Wie angeblich kluge Leute doch ganz thörichte Vorschläge machen können, erfuhren wir gestern im Ausschusse. Ein Mann behauptete: Preußen habe bei den Verhandlungen mit Dänemark die Interessen seiner eigenen Unterthanen leichtsinnig, oder pflichtwidrig vernachlässigt, und sei anzuweisen, sogleich Jütland zu besetzen und es zu behalten, bis die Dänen in Alles einwilligten, was man verlange. Auf Machtverhältnisse, auf die Einwirkung Schwedens, Englands und Rußlands, nahm der Mann nicht die geringste Rücksicht; er wollte mit einem frankfurter Maultrompetenstoß alle Hindernisse zu Boden stürzen und den Preußen beibringen, — was sie längst besser wissen.

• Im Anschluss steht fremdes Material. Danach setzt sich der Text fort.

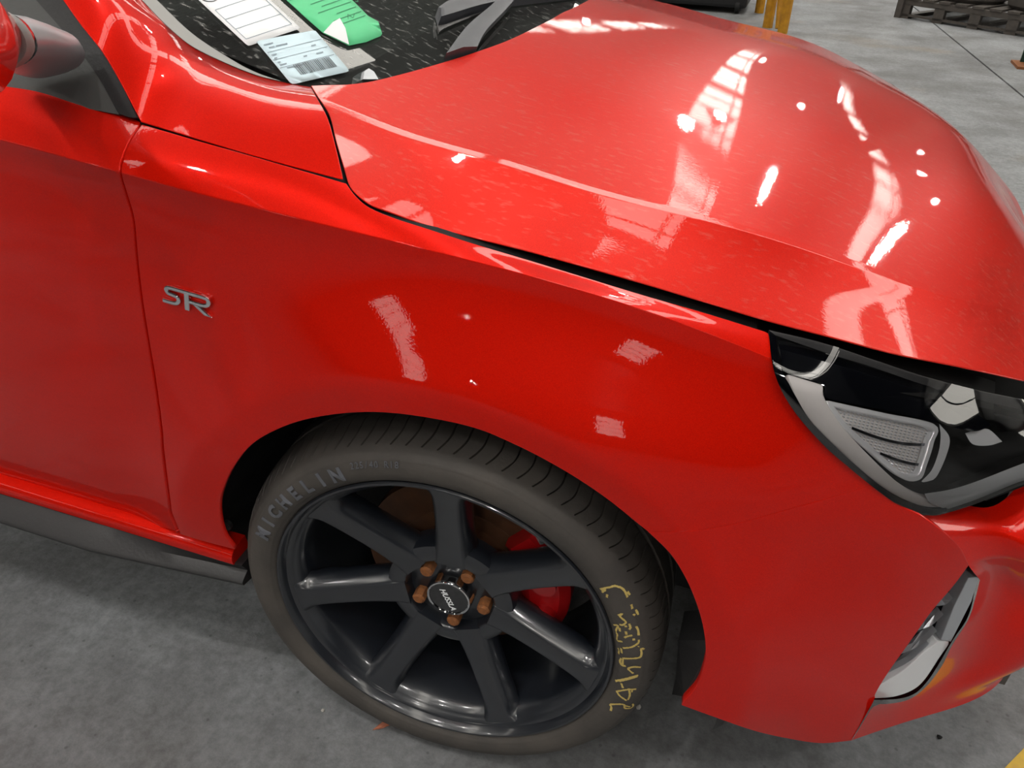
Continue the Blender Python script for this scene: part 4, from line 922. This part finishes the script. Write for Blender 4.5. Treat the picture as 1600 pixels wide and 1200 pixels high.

Was heißt das: ich liebe König und Königin u. s. w., nenne aber das jetzige Preußen nicht mein Vaterland. Es ist keine Kunst, in guten Zeiten ein großes Gehalt zu beziehen, Diners geben und besuchen; wenn sich dies aber ändert, Klaglieder Jeremiä vorzubemmeln. Ein Mann in —s Jahren muß noch Hand anlegen, und je kränker ein Kind ist, desto größer Liebe und Sorgfalt des Vaters und der Mutter. Wie oft hätten die Preußen sonst verzweifeln müssen! Im Dreißigjährigen und Siebenjährigen Kriege, im Jahre 1813 und — jetzt! Dennoch: plus ultra, Vorwärts, Drauf!! — Ruhe, Ordnung und Gesetz wird nicht dadurch im Vaterlande hergestellt, daß man es verläßt. Beamte jener Art haben dem Sturze nicht vorbeugen können, und werden den Aufbau nicht zu Stande bringen. Ruhe, Ordnung und Gesetz geht mir auch über Alles; erst aber muß man Hand anlegen, ehe es erlaubt ist zu sagen: ich wasche meine Hände in Unschuld. — Ich bin freilich nur ein Heupferd, aber ich sitze doch auf dem Wagen, der da fährt, und komme mit vorwärts; wenigstens eher als wenn ich auf einem vertrockneten Grashalm säße und einen und denselben Singsang von Morgen bis zum Abend faullenzend ertönen ließe.
Die Leichtgläubigkeit ist überall gleich groß: bei den berliner Bürgern und den Demoisellen in Offenbach. Zu gestern war hier wieder ein Krawall angesagt, weil man einen Haupträdelsführer verhaftet und nach Mainz geschickt hat. Es blieb jedoch Alles ruhig, vielleicht aus einem löblichen Rechtsgefühle, oder aus Besorgniß vor den muthigen Gegenanstalten.